Information supplied:
++++++

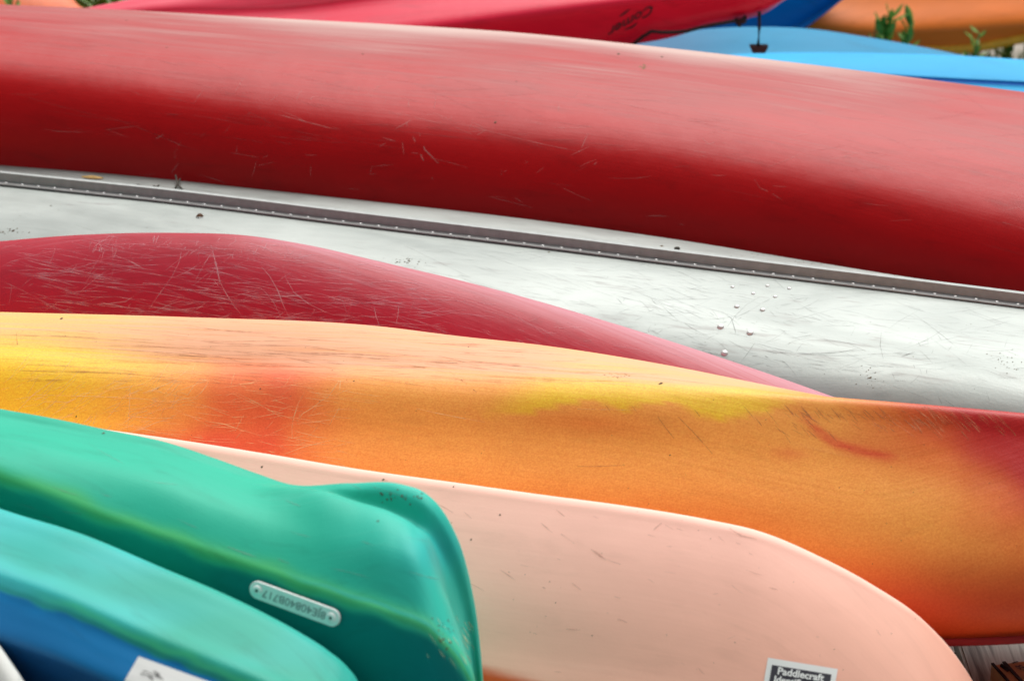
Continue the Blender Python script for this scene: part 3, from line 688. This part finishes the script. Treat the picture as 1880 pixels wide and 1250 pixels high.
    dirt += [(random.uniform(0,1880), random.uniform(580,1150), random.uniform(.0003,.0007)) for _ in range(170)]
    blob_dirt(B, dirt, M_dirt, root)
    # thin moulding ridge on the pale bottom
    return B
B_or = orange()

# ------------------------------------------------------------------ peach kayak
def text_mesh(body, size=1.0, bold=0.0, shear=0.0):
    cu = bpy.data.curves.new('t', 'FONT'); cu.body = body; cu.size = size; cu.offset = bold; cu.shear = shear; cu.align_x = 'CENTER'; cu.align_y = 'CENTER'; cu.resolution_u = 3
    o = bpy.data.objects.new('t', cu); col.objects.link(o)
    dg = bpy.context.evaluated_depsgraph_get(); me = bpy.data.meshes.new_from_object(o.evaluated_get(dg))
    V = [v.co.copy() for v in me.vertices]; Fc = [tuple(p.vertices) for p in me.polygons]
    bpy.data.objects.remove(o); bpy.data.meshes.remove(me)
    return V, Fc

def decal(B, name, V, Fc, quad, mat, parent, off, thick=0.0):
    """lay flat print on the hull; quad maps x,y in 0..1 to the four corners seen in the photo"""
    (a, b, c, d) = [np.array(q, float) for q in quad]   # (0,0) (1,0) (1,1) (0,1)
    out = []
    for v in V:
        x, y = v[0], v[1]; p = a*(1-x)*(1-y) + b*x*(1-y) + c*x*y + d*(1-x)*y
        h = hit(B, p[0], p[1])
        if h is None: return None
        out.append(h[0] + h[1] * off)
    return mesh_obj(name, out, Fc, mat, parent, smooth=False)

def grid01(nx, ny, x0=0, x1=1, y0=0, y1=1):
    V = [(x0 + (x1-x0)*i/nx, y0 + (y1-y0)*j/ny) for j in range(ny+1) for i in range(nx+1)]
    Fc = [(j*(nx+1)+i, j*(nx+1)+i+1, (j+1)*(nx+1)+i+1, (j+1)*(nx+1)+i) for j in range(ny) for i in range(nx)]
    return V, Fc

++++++

Short problem:
Copy out each line exactly, without the pictures.

Finished answer:
Continue the Blender Python script for this scene: part 3, from line 688. This part finishes the script. Treat the picture as 1880 pixels wide and 1250 pixels high.
    dirt += [(random.uniform(0,1880), random.uniform(580,1150), random.uniform(.0003,.0007)) for _ in range(170)]
    blob_dirt(B, dirt, M_dirt, root)
    # thin moulding ridge on the pale bottom
    return B
B_or = orange()

# ------------------------------------------------------------------ peach kayak
def text_mesh(body, size=1.0, bold=0.0, shear=0.0):
    cu = bpy.data.curves.new('t', 'FONT'); cu.body = body; cu.size = size; cu.offset = bold; cu.shear = shear; cu.align_x = 'CENTER'; cu.align_y = 'CENTER'; cu.resolution_u = 3
    o = bpy.data.objects.new('t', cu); col.objects.link(o)
    dg = bpy.context.evaluated_depsgraph_get(); me = bpy.data.meshes.new_from_object(o.evaluated_get(dg))
    V = [v.co.copy() for v in me.vertices]; Fc = [tuple(p.vertices) for p in me.polygons]
    bpy.data.objects.remove(o); bpy.data.meshes.remove(me)
    return V, Fc

def decal(B, name, V, Fc, quad, mat, parent, off, thick=0.0):
    """lay flat print on the hull; quad maps x,y in 0..1 to the four corners seen in the photo"""
    (a, b, c, d) = [np.array(q, float) for q in quad]   # (0,0) (1,0) (1,1) (0,1)
    out = []
    for v in V:
        x, y = v[0], v[1]; p = a*(1-x)*(1-y) + b*x*(1-y) + c*x*y + d*(1-x)*y
        h = hit(B, p[0], p[1])
        if h is None: return None
        out.append(h[0] + h[1] * off)
    return mesh_obj(name, out, Fc, mat, parent, smooth=False)

def grid01(nx, ny, x0=0, x1=1, y0=0, y1=1):
    V = [(x0 + (x1-x0)*i/nx, y0 + (y1-y0)*j/ny) for j in range(ny+1) for i in range(nx+1)]
    Fc = [(j*(nx+1)+i, j*(nx+1)+i+1, (j+1)*(nx+1)+i+1, (j+1)*(nx+1)+i) for j in range(ny) for i in range(nx)]
    return V, Fc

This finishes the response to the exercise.